Los viajes ya no son lo que eran. Antes todo se tomaba un tiempo y los desplazamientos eran lentos y paulatinos, pero en los últimos años es como si hubiéramos entrado en un acelerador de partículas que nos traslada casi con sólo pensarlo. Acabo de llegar a Tokio, lejos, muy lejos de casa, tras un viaje en avión de dieciséis horas. El horario no es el mismo, claro, la cotidianedad está totalmente alterada, pero los viajes de hoy son así: no te dan tiempo de asimilar el cambio. Es como si me estuviera moviendo por un mundo virtual en el que la realidad es siempre líquida y sospechosa... hasta que una cerveza helada, una Kirin, te sitúa de golpe e el nuevo hábitat japonés y te hace asimilar los cambios acelerados.
En el primer paseo por la ciudad he podido ver de nuevo que, a pesar de la modernidad de Tokyo, a pesar de sus fríos escenarios tipo Blade Runner, la tradición sigue estando presente.

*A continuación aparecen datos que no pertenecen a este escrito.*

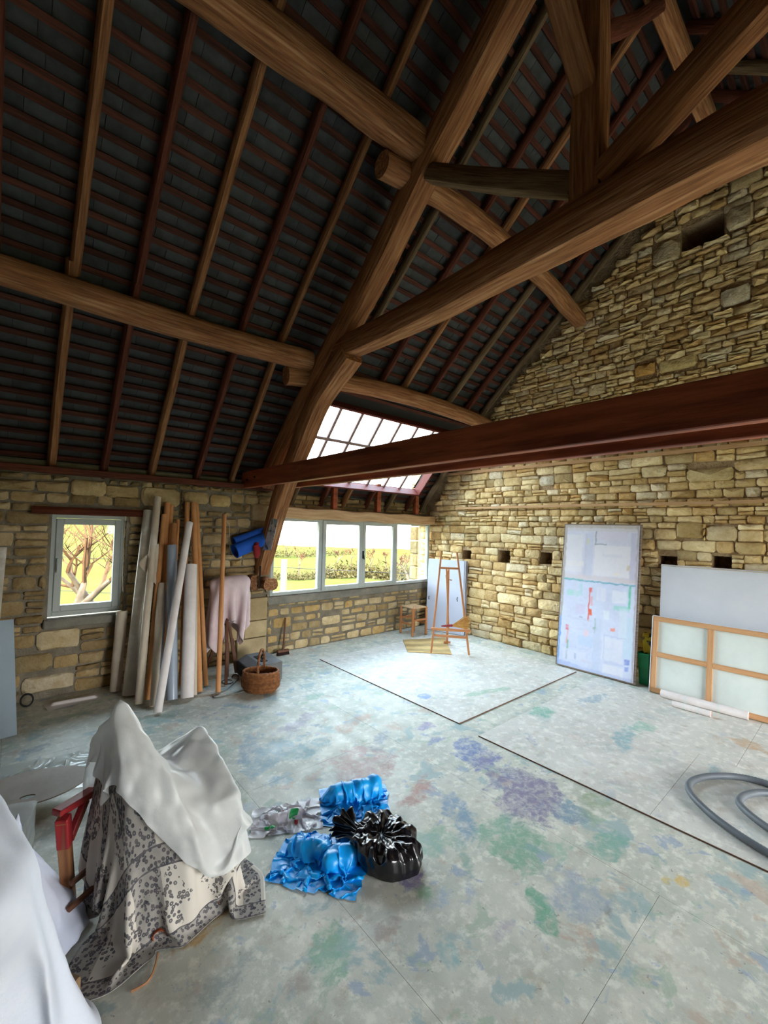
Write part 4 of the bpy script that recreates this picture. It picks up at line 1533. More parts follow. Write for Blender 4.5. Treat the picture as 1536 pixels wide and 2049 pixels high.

Lo he certificado cuando he visto a ciudadanos japoneses emocionarse ante los primeros ciruelos en flor de los Jardines Imperiales.
Los admiraban en silencio, olían las flores, las acariciaban, las fotografiaban, sonreían gozosos... Todavía no es el esplendor de los cerezos en flor, que llegará en abril y será una gran fiesta, pero es un primer aviso de que el invierno empieza a decllinar y que la rueda de la vida sigue girando.